The sage continued: “It’s not about Nhlanhla Nene; it’s because of the recession we are in that the economy is not growing … and there are problems with the rand. He might be beautiful to others, but he’s not so beautiful that he can make the rand fall.”

His sentiments were shared by others in the governing party who, while disapproving of Zuma’s actions, were just as incensed by what they regarded as the bullying ways of the markets and the business sector.

This was in stark contrast to Cosatu, which overcame its socialist bent to recognise the power of the markets and their aversion to uncertainty.

“Minister Nene’s tenure was very short and the economic sector does not cope well with abrupt and unqualified changes, because that creates uncertainty. Our economy is, unfortunately, globalised, and we cannot ignore the realities that come with operating in such an environment,” said Cosatu.

This was precisely the point. Just because your ideological posture renders capital your enemy does not mean you must ignore its power. This is a lesson that an organisation that invested so much energy in past decades in mobilising capital against apartheid must understand.

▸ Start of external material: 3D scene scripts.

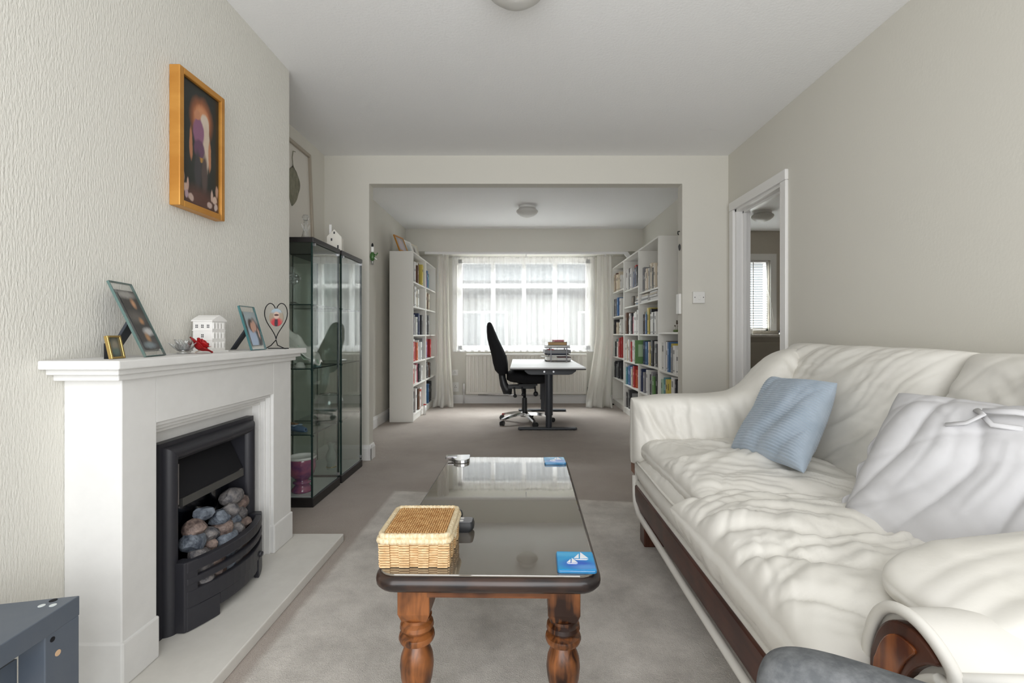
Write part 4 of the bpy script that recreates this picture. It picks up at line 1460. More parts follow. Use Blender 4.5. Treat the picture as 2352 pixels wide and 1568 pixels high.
o = cloth('net_curtain', -1.02, 1.105, 7.075, 2.185, .775, 420, 14, 21, .019, net_m, 4, solid=0)
tag(o, 'sheer white net curtain gathered across the bay window', 'curtain')
o = MB().cyl((-1.05, 7.078, 2.187), (1.13, 7.078, 2.187), .006, n=10).build('net_wire', white_m, smooth=True)
tag(o, 'thin white rod carrying the net curtain', 'curtain rod')
o = cloth('curtain', -1.185, -1.02, 6.775, 2.165, .004, 90, 60, 3.2, .026, curt_m, 8, puddle=.10, spread=.13,
          pull=lambda u, v: .035 * max(0, v - .55) - .01)
tag(o, 'long cream curtain hanging beside the left bookcases', 'curtain', 'bay window curtains')
o = cloth('curtain', 1.09, 1.30, 6.775, 2.165, .004, 90, 60, 3.0, .028, curt_m, 15, puddle=.12, spread=.13,
          pull=lambda u, v: -.11 * max(0, v - .55) / .45 * (1.0 - .3 * u))
tag(o, 'long cream curtain hanging beside the right bookcases', 'curtain', 'bay window curtains')
t = thing('curtain_rail', 'white curtain rail running under the far ceiling beam', 'curtain rail', (.05, 6.73, 2.18))
O = (.05, 6.73, 2.18)
MB(O).box(-1.36, 1.475, 6.705, 6.74, 2.168, 2.226).build('rail', white_m, t, bevel=.008)
MB(O).box(-.03, .03, -.015, .02, 0, .15, Matrix.Translation((1.475, 6.72, 2.205)) @ Matrix.Rotation(R(143), 4, 'Y')).build('rail_end', white_m, t, bevel=.008)
MB(O).box(.07, .085, 6.80, 6.815, 2.12, 2.203).build('bracket', white_m, t)
for x in (-1.1, 1.2):
    MB(O).cyl((x, 6.725, 2.168), (x, 6.725, 2.15), .008, n=10).build('bracket', white_m, t)

# radiator
t = thing('radiator', 'cream panel radiator fixed below the bay window', 'radiator', (.08, 7.05, .145))
O = (.08, 7.05, .145)
rx0, rx1, rz0, rz1 = -.81, .98, .145, .745
P, nfl = [], 30
pr = []
for k in range(nfl):
    xa = rx0 + .03 + (rx1 - rx0 - .06) * k / nfl
    wv = (rx1 - rx0 - .06) / nfl
    pr += [(xa, 0), (xa + wv * .12, -.010), (xa + wv * .62, -.010), (xa + wv * .74, 0)]
pr = [(rx0, 0)] + pr + [(rx1, 0), (rx1, .02), (rx0, .02)]
MB(O).prism([(a, b_ + 7.04) for a, b_ in pr], rz0 + .035, rz1 - .035).build('front_panel', radiator_m, t)
MB(O).box(rx0, rx1, 7.032, 7.06, rz1 - .036, rz1).build('top_seam', radiator_m, t, bevel=.006)
MB(O).box(rx0, rx1, 7.032, 7.06, rz0, rz0 + .036).build('bottom_seam', radiator_m, t, bevel=.006)
MB(O).box(rx0, rx1, 7.075, 7.10, rz0, rz1).build('rear_panel', radiator_m, t)
for k in range(30):
    x = rx0 + .05 + (rx1 - rx0 - .1) * k / 29
    MB(O).cyl((x, 7.0335, rz1 - .05), (x, 7.028, rz1 - .05), .006, n=8).build('dimple', radiator_m, t)
for x, m_ in ((rx0 - .035, white_m), (rx1 + .03, M('dark_valve', (.05, .045, .04), .4, .5))):
    v_ = MB(O).cyl((x, 7.055, .0), (x, 7.055, .22), .009, n=10).build('pipe', white_m, t, smooth=True)
    MB(O).cyl((x, 7.055, .175), (x, 7.055, .30 if x < 0 else .25), .02, .017, 14).build('valve', m_, v_, smooth=True)
o = MB().cyl((-.63, 7.03, .140), (.42, 7.03, .136), .011, n=12).build('silver_pole', chrome_m, smooth=True)
tag(o, 'silver pole lying along the bottom of the radiator', 'pole')


def socket(name, label, c, ex, ez, w, h, holes=True, t_=.010, cat='socket', rocker=False):
    """plate on a wall: ex along the wall, ez out of the wall"""
    t = thing(name, label, cat, c)
    T = basis(ex, (0, 0, 1), ez) if True else None
    b = MB().box(-w / 2, w / 2, -h / 2, h / 2, 0, t_, T).build('plate', plastic_m, t, bevel=.003)
    if holes:
        for (a, d_) in ((0, .018), (-.011, -.005), (.011, -.005)):
            MB().box(a - .0035, a + .0035, d_ - .005, d_ + .005, t_ - .001, t_ + .0006, T).build('pin_hole', darkhole_m, t)
    if rocker:
        MB().box(-.010, .010, -.018, .018, t_ - .001, t_ + .005, T).build('rocker', plastic_m, t, bevel=.002)
        for s_ in (-1, 1):
            MB().cyl(T @ Vector((s_ * w * .36, 0, t_ - .001)), T @ Vector((s_ * w * .36, 0, t_ + .001)), .004, n=10).build('screw', darkhole_m, t)
    return t


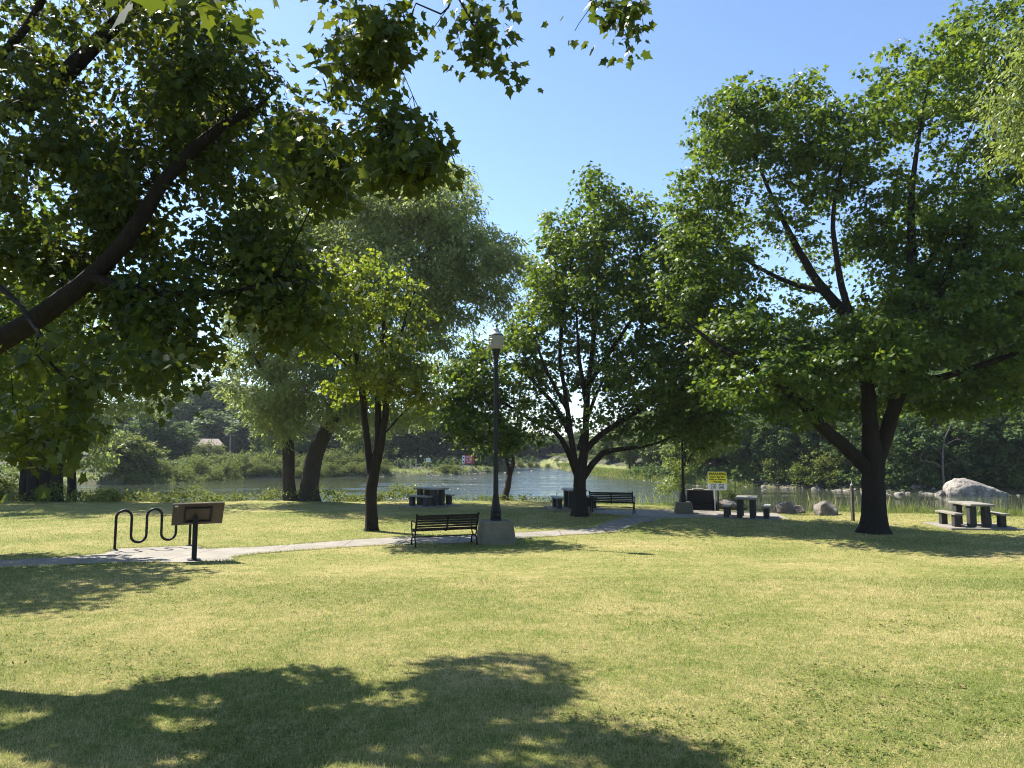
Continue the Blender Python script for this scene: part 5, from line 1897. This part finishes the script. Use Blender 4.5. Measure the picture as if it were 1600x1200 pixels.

The ANC understood this much better than the PW Botha regime, which gave a middle finger to a disapproving world in the 1980s. It is a lesson the ANC learnt first-hand when Nelson Mandela’s government failed to sensitise the markets to Trevor Manuel’s readiness to take over the reins at finance.

Thabo Mbeki’s administration was severely punished in the early 2000s when some underhanded individual leaked a draft mining-sector-empowerment proposal, sending the markets into a tailspin. Government was forced to go back to the drawing board to draft more “acceptable” proposals with the mining sector.

Governments elsewhere in the world have been similarly punished by the markets when they make inexplicable decisions. Markets are powerful and will continue to be so until the socialist heaven arrives in a few thousand years’ time. Even the Communist Party of China, the current high priest of modern socialism, understands this and uses state-owned entities to manage market behaviour.

This is the reality that geniuses such as Maine need to grasp. And it is a reality that current and future leaders of our republic will need to grasp to avoid making even more stupid decisions.